- **SET PROBLEM**:
Every line below should be copied exactly; drop the pictures.

- **AVAILABLE DATA**:
------------------------------------------------------------

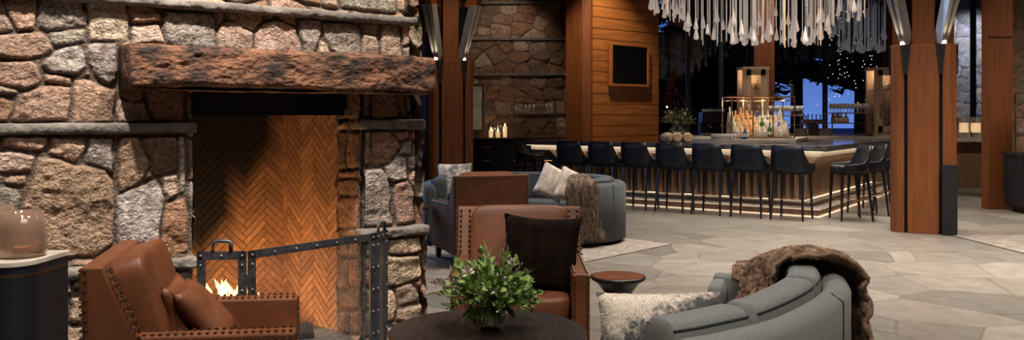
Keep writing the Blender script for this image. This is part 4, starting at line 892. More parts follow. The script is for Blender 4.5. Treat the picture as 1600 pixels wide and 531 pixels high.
# ------------------------------------------------------------------ columns with steel lamps
def column(label, x, y, rz, bev=0, panel=False):
    t = thing('timber_column', label, 'column', (x, y, 0), rz, 'clustered timber columns with steel lamp channels')
    hw, cb, sl = .375, .155, .04; H = 2.40
    MB().box(-hw + .05, hw - .05, -hw + .05, hw - .05, 0, H - .01).build('steel_core', 'steel_dark', t)
    for sx_ in (-1, 1):
        for sy in (-1, 1):
            x0, x1 = sorted((sx_ * hw, sx_ * (hw - cb))); y0, y1 = sorted((sy * hw, sy * (hw - cb))); ch = .07
            P = [(sx_ * hw, sy * (hw - cb)), (sx_ * hw, sy * (hw - ch)), (sx_ * (hw - ch), sy * hw), (sx_ * (hw - cb), sy * hw), (sx_ * (hw - cb), sy * (hw - cb))]
            MB().prism(P, 0, H).build('corner_post', 'cedar', t, bevel=.004)
    f = hw - cb - sl
    for k in range(4):
        a = k * PI / 2; mb = MB(); mb.T = Matrix.Rotation(a, 4, 'Z'); mb.box(-f, f, hw - .15, hw + .012, 0, H); mb.build('face_board', 'cedar', t, bevel=.004)
    for k in range(4):
        for sx_ in (-1, 1):
            xc = sx_ * (f + sl / 2); mb = MB(); mb.T = Matrix.Rotation(k * PI / 2, 4, 'Z'); yf = hw + .014
            mb.hexa([(xc - .02, yf, H - .38), (xc + .02, yf, H - .38), (xc + .055, yf, H), (xc - .055, yf, H)], [(xc - .02, yf + .012, H - .38), (xc + .02, yf + .012, H - .38), (xc + .055, yf + .012, H), (xc - .055, yf + .012, H)])
            mb.build('wedge_plate', 'steel_dark', t)
    # upper trunk
    MB().grid([[(-.13, -.13, H - .02), (.13, -.13, H - .02), (.13, .13, H - .02), (-.13, .13, H - .02)], [(-.19, -.19, 3.3), (.19, -.19, 3.3), (.19, .19, 3.3), (-.19, .19, 3.3)], [(-.19, -.19, 5.5), (.19, -.19, 5.5), (.19, .19, 5.5), (-.19, .19, 5.5)]], closeu=True, cap=True).build('upper_post', 'cedar', t)
    for k in range(4):
        a = k * PI / 2 ; mb = MB(); mb.T = Matrix.Rotation(a, 4, 'Z'); mb.box(-.13, .13, .13, .28, H, 5.5); mb.build('upper_board', 'cedar', t, bevel=.004)
    MB().box(-.365, .365, .06, .34, H, 5.5).build('upper_board', 'cedar', t, bevel=.004)
    for k in range(4):
        a = PI / 4 + k * PI / 2; T = Matrix.Rotation(a, 4, 'Z'); tilt = .32
        r0 = .185; r1 = r0 + .88 * tilt
        g = MB(); g.T = T; g.hexa([(.10, -.015, H - .30), (r0 + .12, -.015, H - .02), (r1 + .02, -.015, 3.3), (.10, -.015, 3.3)], [(.10, .015, H - .30), (r0 + .12, .015, H - .02), (r1 + .02, .015, 3.3), (.10, .015, 3.3)]); g.build('gusset_plate', 'steel_dark', t)
        s_ = MB(); s_.T = T
        for yy in (-1, 1):
            s_.hexa([(r0 + .10, yy * .02, H), (r0 + .16, yy * .02, H), (r0 + .16, yy * .062, H), (r0 + .10, yy * .062, H)] if False else [(r0 + .06, yy * .016, H + .04), (r0 + .15, yy * .016, H), (r0 + .15, yy * .05, H), (r0 + .06, yy * .085, H + .04)],
                    [(r1 + .03, yy * .016, 3.3), (r1 + .15, yy * .016, 3.3), (r1 + .15, yy * .10, 3.3), (r1 + .03, yy * .12, 3.3)])
        ch = s_.build('lamp_channel', 'channel', t)
        g = MB(); g.T = T; g.box(r0 + .05, r0 + .16, -.05, .05, H - .012, H + .004); g.build('lamp_foot', 'steel_dark', t)
        g = MB(); g.T = T; g.box(r0 + .145, r0 + .165, -.028, .028, H + .005, H + .05); g.build('lamp', 'lamp_glow', t)
        w_ = MB(); w_.T = T; w_.hexa([(r1 - .08, -.08, 3.28), (r1 + .12, -.08, 3.28), (r1 + .12, .08, 3.28), (r1 - .08, .08, 3.28)], [(r1 + .95, -.08, 5.5), (r1 + 1.15, -.08, 5.5), (r1 + 1.15, .08, 5.5), (r1 + .95, .08, 5.5)]); w_.build('strut', 'cedar', t)
        q = T @ Vector((r0 + .26, 0, H + .10)); l = bpy.data.lights.new('column_lamp', 'SPOT'); l.energy = 14; l.color = (1, .82, .6); l.spot_size = 1.6; l.spot_blend = .8; l.shadow_soft_size = .02
        lo = bpy.data.objects.new('column_lamp', l); C.objects.link(lo); lo.parent = t; lo.location = (q.x, q.y, H + .02); dv = T.to_3x3() @ Vector((.18, 0, 1)); lo.rotation_euler = dv.to_track_quat('-Z', 'Y').to_euler()
    if panel:
        MB().box(hw + .0, hw + .02, -.42, -.2, 0, .90).build('steel_corner_plate', 'steel_dark', t) if False else None
    return t
column('clustered timber column standing right of the bar with two lit steel channels', 5.37, 11.29, math.radians(-25))
column('clustered timber column standing left behind the fireplace with lit steel channels', -1.09, 14.5, math.radians(17))
o = MB().box(-.08, .08, -.025, .025, 0, .88).build('steel_panel', 'steel_dark'); o.location = (5.461, 10.765, 0); o.rotation_euler = (0, 0, math.radians(-25)); tag(o, 'low black steel panel fixed at the foot of the right column', 'panel')
# piers
struct('trim_2', MB().box(-2.22, -1.93, 18.7, 19.0, 0, 5.5), 'cedar')
struct('trim_3', MB().box(7.58, 7.97, 13.75, 13.95, 0, 5.5), 'cedar')
struct('trim_4', MB().box(7.578, 7.972, 13.742, 13.75, 2.74, 2.752), 'window_frame')

# ------------------------------------------------------------------ far walls
BW = 18.7
relief('wall_stone', lambda s: Vector((s, BW, 0)), Vector((0, -1, 0)), -1.3, 1.7, 0.0, 5.5, 0.02, [], seed=31, spacing=.36, hgt=.022, mortar=(.15, .11, .08), kinds='btbdpd')['kind'] = 'structure'
struct('wall_far', MB().box(-1.3, 1.9, BW + .0, BW + .5, 0, 5.5), 'ledge')
for i, z in enumerate((1.52, 2.35, 3.12, 3.9)): struct('trim_%d' % (5 + i), MB().box(-1.3, 1.7, BW - .06, BW, z, z + .06), 'ledge', bevel=.01)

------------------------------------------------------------

- **TASK RESULT**:
Keep writing the Blender script for this image. This is part 4, starting at line 892. More parts follow. The script is for Blender 4.5. Treat the picture as 1600 pixels wide and 531 pixels high.
# ------------------------------------------------------------------ columns with steel lamps
def column(label, x, y, rz, bev=0, panel=False):
    t = thing('timber_column', label, 'column', (x, y, 0), rz, 'clustered timber columns with steel lamp channels')
    hw, cb, sl = .375, .155, .04; H = 2.40
    MB().box(-hw + .05, hw - .05, -hw + .05, hw - .05, 0, H - .01).build('steel_core', 'steel_dark', t)
    for sx_ in (-1, 1):
        for sy in (-1, 1):
            x0, x1 = sorted((sx_ * hw, sx_ * (hw - cb))); y0, y1 = sorted((sy * hw, sy * (hw - cb))); ch = .07
            P = [(sx_ * hw, sy * (hw - cb)), (sx_ * hw, sy * (hw - ch)), (sx_ * (hw - ch), sy * hw), (sx_ * (hw - cb), sy * hw), (sx_ * (hw - cb), sy * (hw - cb))]
            MB().prism(P, 0, H).build('corner_post', 'cedar', t, bevel=.004)
    f = hw - cb - sl
    for k in range(4):
        a = k * PI / 2; mb = MB(); mb.T = Matrix.Rotation(a, 4, 'Z'); mb.box(-f, f, hw - .15, hw + .012, 0, H); mb.build('face_board', 'cedar', t, bevel=.004)
    for k in range(4):
        for sx_ in (-1, 1):
            xc = sx_ * (f + sl / 2); mb = MB(); mb.T = Matrix.Rotation(k * PI / 2, 4, 'Z'); yf = hw + .014
            mb.hexa([(xc - .02, yf, H - .38), (xc + .02, yf, H - .38), (xc + .055, yf, H), (xc - .055, yf, H)], [(xc - .02, yf + .012, H - .38), (xc + .02, yf + .012, H - .38), (xc + .055, yf + .012, H), (xc - .055, yf + .012, H)])
            mb.build('wedge_plate', 'steel_dark', t)
    # upper trunk
    MB().grid([[(-.13, -.13, H - .02), (.13, -.13, H - .02), (.13, .13, H - .02), (-.13, .13, H - .02)], [(-.19, -.19, 3.3), (.19, -.19, 3.3), (.19, .19, 3.3), (-.19, .19, 3.3)], [(-.19, -.19, 5.5), (.19, -.19, 5.5), (.19, .19, 5.5), (-.19, .19, 5.5)]], closeu=True, cap=True).build('upper_post', 'cedar', t)
    for k in range(4):
        a = k * PI / 2 ; mb = MB(); mb.T = Matrix.Rotation(a, 4, 'Z'); mb.box(-.13, .13, .13, .28, H, 5.5); mb.build('upper_board', 'cedar', t, bevel=.004)
    MB().box(-.365, .365, .06, .34, H, 5.5).build('upper_board', 'cedar', t, bevel=.004)
    for k in range(4):
        a = PI / 4 + k * PI / 2; T = Matrix.Rotation(a, 4, 'Z'); tilt = .32
        r0 = .185; r1 = r0 + .88 * tilt
        g = MB(); g.T = T; g.hexa([(.10, -.015, H - .30), (r0 + .12, -.015, H - .02), (r1 + .02, -.015, 3.3), (.10, -.015, 3.3)], [(.10, .015, H - .30), (r0 + .12, .015, H - .02), (r1 + .02, .015, 3.3), (.10, .015, 3.3)]); g.build('gusset_plate', 'steel_dark', t)
        s_ = MB(); s_.T = T
        for yy in (-1, 1):
            s_.hexa([(r0 + .10, yy * .02, H), (r0 + .16, yy * .02, H), (r0 + .16, yy * .062, H), (r0 + .10, yy * .062, H)] if False else [(r0 + .06, yy * .016, H + .04), (r0 + .15, yy * .016, H), (r0 + .15, yy * .05, H), (r0 + .06, yy * .085, H + .04)],
                    [(r1 + .03, yy * .016, 3.3), (r1 + .15, yy * .016, 3.3), (r1 + .15, yy * .10, 3.3), (r1 + .03, yy * .12, 3.3)])
        ch = s_.build('lamp_channel', 'channel', t)
        g = MB(); g.T = T; g.box(r0 + .05, r0 + .16, -.05, .05, H - .012, H + .004); g.build('lamp_foot', 'steel_dark', t)
        g = MB(); g.T = T; g.box(r0 + .145, r0 + .165, -.028, .028, H + .005, H + .05); g.build('lamp', 'lamp_glow', t)
        w_ = MB(); w_.T = T; w_.hexa([(r1 - .08, -.08, 3.28), (r1 + .12, -.08, 3.28), (r1 + .12, .08, 3.28), (r1 - .08, .08, 3.28)], [(r1 + .95, -.08, 5.5), (r1 + 1.15, -.08, 5.5), (r1 + 1.15, .08, 5.5), (r1 + .95, .08, 5.5)]); w_.build('strut', 'cedar', t)
        q = T @ Vector((r0 + .26, 0, H + .10)); l = bpy.data.lights.new('column_lamp', 'SPOT'); l.energy = 14; l.color = (1, .82, .6); l.spot_size = 1.6; l.spot_blend = .8; l.shadow_soft_size = .02
        lo = bpy.data.objects.new('column_lamp', l); C.objects.link(lo); lo.parent = t; lo.location = (q.x, q.y, H + .02); dv = T.to_3x3() @ Vector((.18, 0, 1)); lo.rotation_euler = dv.to_track_quat('-Z', 'Y').to_euler()
    if panel:
        MB().box(hw + .0, hw + .02, -.42, -.2, 0, .90).build('steel_corner_plate', 'steel_dark', t) if False else None
    return t
column('clustered timber column standing right of the bar with two lit steel channels', 5.37, 11.29, math.radians(-25))
column('clustered timber column standing left behind the fireplace with lit steel channels', -1.09, 14.5, math.radians(17))
o = MB().box(-.08, .08, -.025, .025, 0, .88).build('steel_panel', 'steel_dark'); o.location = (5.461, 10.765, 0); o.rotation_euler = (0, 0, math.radians(-25)); tag(o, 'low black steel panel fixed at the foot of the right column', 'panel')
# piers
struct('trim_2', MB().box(-2.22, -1.93, 18.7, 19.0, 0, 5.5), 'cedar')
struct('trim_3', MB().box(7.58, 7.97, 13.75, 13.95, 0, 5.5), 'cedar')
struct('trim_4', MB().box(7.578, 7.972, 13.742, 13.75, 2.74, 2.752), 'window_frame')

# ------------------------------------------------------------------ far walls
BW = 18.7
relief('wall_stone', lambda s: Vector((s, BW, 0)), Vector((0, -1, 0)), -1.3, 1.7, 0.0, 5.5, 0.02, [], seed=31, spacing=.36, hgt=.022, mortar=(.15, .11, .08), kinds='btbdpd')['kind'] = 'structure'
struct('wall_far', MB().box(-1.3, 1.9, BW + .0, BW + .5, 0, 5.5), 'ledge')
for i, z in enumerate((1.52, 2.35, 3.12, 3.9)): struct('trim_%d' % (5 + i), MB().box(-1.3, 1.7, BW - .06, BW, z, z + .06), 'ledge', bevel=.01)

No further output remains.